Wenn der Blick von aussen ein Faktor für den Erfolg von Logitech ist, stehen Fabers Chancen gut. Die internen Hausaufgaben sind gemacht: Die Kosten sind niedrig, der Cashflow ist hoch, Logitech ist schuldenfrei. Jetzt müssen nur die Kunden wieder mitspielen – doch der Wettbewerb bei Peripheriegeräten ist intensiv. Behaupten muss sich Logitech unter anderem gegen Microsoft, HP, Dell und Asus. Die UBS befürchtet auch eine stärkere Konkurrenz durch Apple, Sony und Cisco.
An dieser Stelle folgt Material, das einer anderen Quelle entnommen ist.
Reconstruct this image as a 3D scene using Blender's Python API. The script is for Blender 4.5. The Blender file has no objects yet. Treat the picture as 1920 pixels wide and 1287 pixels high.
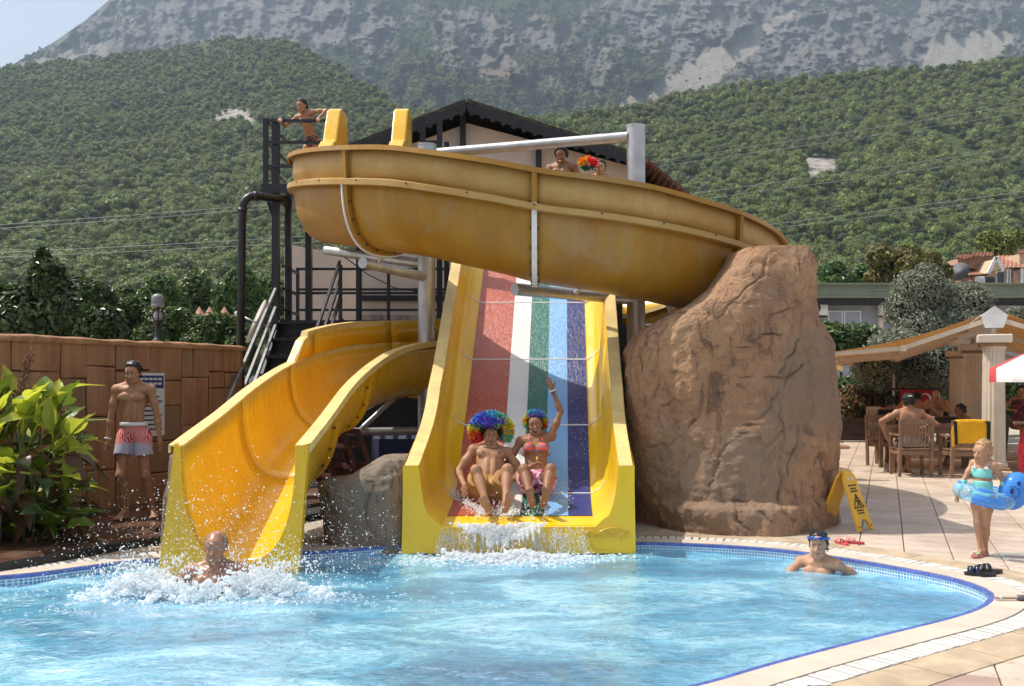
import bpy, bmesh, math, random
import numpy as np
from mathutils import Vector, Matrix
sc = bpy.context.scene
C = sc.collection
PI = math.pi
# ---------------------------------------------------------------- camera
H, F, HY = 1.5, 1800.0, 717.0          # eye height, focal length and horizon row of the 1920 x 1287 photo
cam = bpy.data.cameras.new('camera'); camo = bpy.data.objects.new('camera', cam); C.objects.link(camo)
cam.sensor_width = 36; cam.lens = 36*F/1920.0; cam.shift_y = (HY-643.5)/1920.0
cam.clip_start = 0.05; cam.clip_end = 20000
camo.location = (0, 0, H); camo.rotation_euler = (PI/2, 0, 0)
sc.camera = camo
# ---------------------------------------------------------------- light
SUN = Vector((-0.55, 0.13, 1.0)).normalized()
EL = math.asin(SUN.z); AZ = math.atan2(SUN.x, SUN.y)
w = bpy.data.worlds.new('World'); sc.world = w; w.use_nodes = True
nt = w.node_tree; nt.nodes.clear()
sk = nt.nodes.new('ShaderNodeTexSky'); sk.sky_type = 'NISHITA'; sk.sun_disc = False
sk.sun_elevation = EL; sk.sun_rotation = AZ; sk.air_density = 1.0; sk.dust_density = 4.5; sk.ozone_density = 1.0
bg = nt.nodes.new('ShaderNodeBackground'); bg.inputs[1].default_value = 0.14
wo = nt.nodes.new('ShaderNodeOutputWorld')
veil = nt.nodes.new('ShaderNodeMix'); veil.data_type = 'RGBA'; veil.blend_type = 'ADD'; veil.inputs[0].default_value = 1.0   # thin even high haze over the whole sky
veil.inputs[7].default_value = (1.15, 1.15, 1.15, 1); nt.links.new(sk.outputs[0], veil.inputs[6]); nt.links.new(veil.outputs[2], bg.inputs[0]); nt.links.new(bg.outputs[0], wo.inputs[0])
sl = bpy.data.lights.new('sun', 'SUN'); sl.energy = 4.8; sl.angle = math.radians(0.53); sl.color = (1, 0.95, 0.87)
so = bpy.data.objects.new('sun', sl); C.objects.link(so); so.rotation_euler = SUN.to_track_quat('Z', 'Y').to_euler()
sc.view_settings.view_transform = 'Standard'; sc.view_settings.look = 'None'
sc.view_settings.exposure = 0.28; sc.view_settings.gamma = 1.0; sc.view_settings.use_curve_mapping = False
cy = sc.cycles
cy.use_denoising = True
try: cy.denoiser = 'OPENIMAGEDENOISE'; cy.denoising_input_passes = 'RGB_ALBEDO_NORMAL'
except Exception: pass
cy.max_bounces = 8; cy.diffuse_bounces = 3; cy.glossy_bounces = 3; cy.transmission_bounces = 6
cy.transparent_max_bounces = 12; cy.volume_bounces = 0; cy.sample_clamp_indirect = 4.0
cy.use_adaptive_sampling = True; cy.adaptive_threshold = 0.015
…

Logitech sollte einen Preiskampf vermeiden
Traditionell ist Logitech stark bei Privatkunden. Gaming-Zubehör ist die wichtigste Produktgruppe. Aufgrund des hohen Wettbewerbs ist die Preissetzung entscheidend – ein Teil des guten Betriebsergebnisses im vergangenen Quartal geht darauf zurück, dass Logitech in den USA weniger Rabatte einräumen musste. Die Firma wird für ihre Designs gelobt. Faber muss dafür sorgen, dass es so bleibt, um nicht in einen Preiskampf hineingezogen zu werden.
Die Preise sind auch für viele Firmenkunden ein wichtiges Argument. Sie müssen genau abwägen, wofür sie ihr Geld ausgeben. Im Computerbereich haben Cybersicherheit und neuerdings oft auch künstliche Intelligenz Vorrang. Es müsse wohl zu einer umfassenden Erneuerung der installierten Hardware-Basis kommen, um Logitech zurück zu jährlichen Wachstumsraten von bis zu 10 Prozent zu verhelfen, kommentierte die Helvetische Bank.
Langfristig sei es logisch zu erwarten, dass jeder Konferenzraum mit Videoausrüstung ausgerüstet werde, sagte der Logitech-Finanzchef Chuck Boynton. Doch es sei nicht garantiert, dass dies schon im nächsten Jahr geschehe. Unternehmen wollten erst das richtige Modell für hybrides Arbeiten finden und ihren Bürobestand fixieren, bevor sie in mehr Konferenzsysteme investierten. Der Büroleerstand in den USA habe Ende 2023 ein Rekordniveau erreicht. Das klingt, als würde Logitech die operativen Zauberkünste noch eine Weile brauchen.